Without the images, write out the whole listing exactly.
** start **
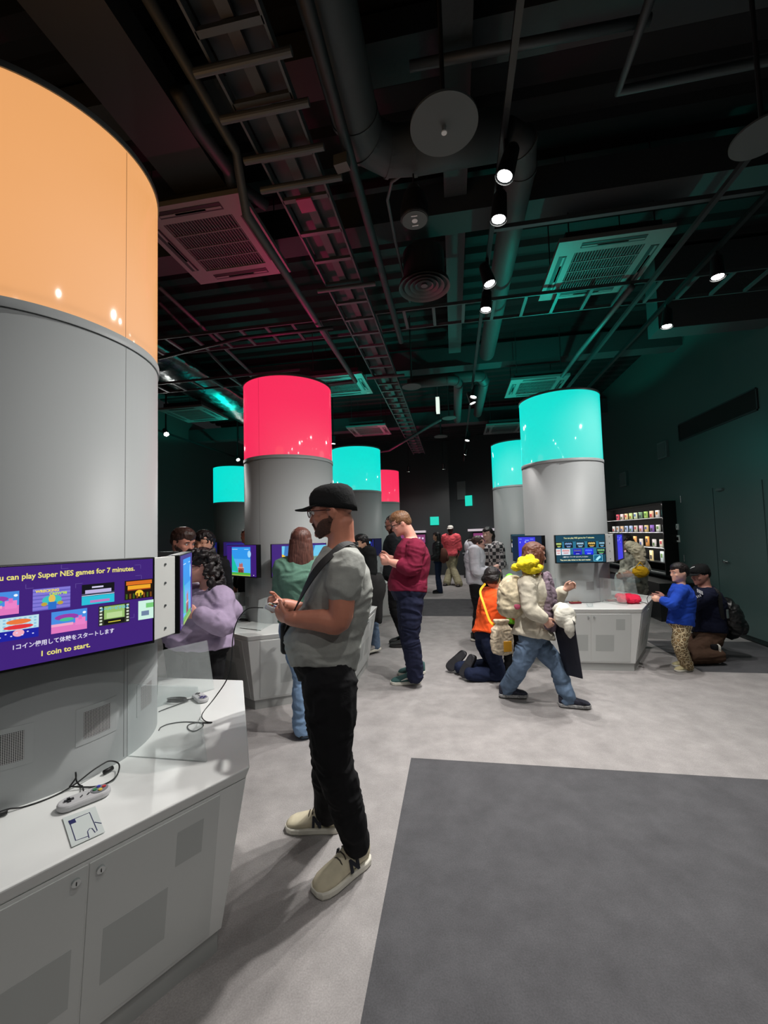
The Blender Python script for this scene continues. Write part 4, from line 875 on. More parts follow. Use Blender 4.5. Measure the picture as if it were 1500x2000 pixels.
# ---------------------------------------------------------------- back of the hall: long dark counter with screens
def backcounter(A, B, label, n_, seed, side):
    A = Vector(A); B = Vector(B); d = (B-A).normalized(); n = V(d.y, -d.x, 0)*side; L = (B-A).length; t = thing('wall_counter', label, 'counter', (A+B)/2)
    MB().prism([A, B, B+V(0, 0, .82), A+V(0, 0, .82)], n*.75).build('base', mat('back_counter_dark', (42, 42, 44)), t)
    MB().prism([A+V(0, 0, .82), B+V(0, 0, .82), B+V(0, 0, .86), A+V(0, 0, .86)], n*.8).build('top', mat('back_counter_top', (120, 122, 124)), t)
    MB().prism([A+V(0, 0, 1.58), B+V(0, 0, 1.58), B+V(0, 0, 1.66), A+V(0, 0, 1.66)], n*.35).build('canopy', mat('canopy_pale_glowing', (215, 205, 215), emit=.25), t)  # pale canopy with a faint glow put into its material
    rg = random.Random(seed)
    for k in range(n_):
        c = A+d*L*(k+.5)/n_+V(0, 0, 1.36); m0 = thing('monitor', 'small pink monitor, %s from the left %s' % ('first second third fourth fifth sixth'.split()[k], label.split(',')[-1].strip()), 'monitor', c-V(0, 0, .16)+n*.2, 'monitors on the far counter')
        MB().box(c+n*.2, d*.29, n*.02, V(0, 0, .17)).build('housing', mon_m, m0); sc = MB().box(c+n*.2225, d*.27, n*.002, V(0, 0, .15)).build('screen', glow((130, 60, 110)), m0)
        q = MB()
        for j in range(4): q.box(c+n*.226+d*(-.18+.12*j)+V(0, 0, rg.uniform(-.05, .06)), d*.035, n*.0005, V(0, 0, .03))
        q.build('game_picture', glow((225, 200, 225)), sc)
backcounter(UV(U_BACK-.02, -4.6, 0), UV(U_BACK-.02, V_OBL-.9, 0), 'long dark counter with monitors under a pale canopy, along the back wall', 6, 3, 1)
backcounter(A0+dd*.9+nn*.03, A0+dd*3.4+nn*.03, 'dark counter with monitors behind the girl in the hoodie, on the angled wall', 3, 5, 1 if V(dd.y, -dd.x, 0).dot(nn) > 0 else -1)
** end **
* _Solved exercise_
The Blender Python script for this scene continues. Write part 4, from line 875 on. More parts follow. Use Blender 4.5. Measure the picture as if it were 1500x2000 pixels.
# ---------------------------------------------------------------- back of the hall: long dark counter with screens
def backcounter(A, B, label, n_, seed, side):
    A = Vector(A); B = Vector(B); d = (B-A).normalized(); n = V(d.y, -d.x, 0)*side; L = (B-A).length; t = thing('wall_counter', label, 'counter', (A+B)/2)
    MB().prism([A, B, B+V(0, 0, .82), A+V(0, 0, .82)], n*.75).build('base', mat('back_counter_dark', (42, 42, 44)), t)
    MB().prism([A+V(0, 0, .82), B+V(0, 0, .82), B+V(0, 0, .86), A+V(0, 0, .86)], n*.8).build('top', mat('back_counter_top', (120, 122, 124)), t)
    MB().prism([A+V(0, 0, 1.58), B+V(0, 0, 1.58), B+V(0, 0, 1.66), A+V(0, 0, 1.66)], n*.35).build('canopy', mat('canopy_pale_glowing', (215, 205, 215), emit=.25), t)  # pale canopy with a faint glow put into its material
    rg = random.Random(seed)
    for k in range(n_):
        c = A+d*L*(k+.5)/n_+V(0, 0, 1.36); m0 = thing('monitor', 'small pink monitor, %s from the left %s' % ('first second third fourth fifth sixth'.split()[k], label.split(',')[-1].strip()), 'monitor', c-V(0, 0, .16)+n*.2, 'monitors on the far counter')
        MB().box(c+n*.2, d*.29, n*.02, V(0, 0, .17)).build('housing', mon_m, m0); sc = MB().box(c+n*.2225, d*.27, n*.002, V(0, 0, .15)).build('screen', glow((130, 60, 110)), m0)
        q = MB()
        for j in range(4): q.box(c+n*.226+d*(-.18+.12*j)+V(0, 0, rg.uniform(-.05, .06)), d*.035, n*.0005, V(0, 0, .03))
        q.build('game_picture', glow((225, 200, 225)), sc)
backcounter(UV(U_BACK-.02, -4.6, 0), UV(U_BACK-.02, V_OBL-.9, 0), 'long dark counter with monitors under a pale canopy, along the back wall', 6, 3, 1)
backcounter(A0+dd*.9+nn*.03, A0+dd*3.4+nn*.03, 'dark counter with monitors behind the girl in the hoodie, on the angled wall', 3, 5, 1 if V(dd.y, -dd.x, 0).dot(nn) > 0 else -1)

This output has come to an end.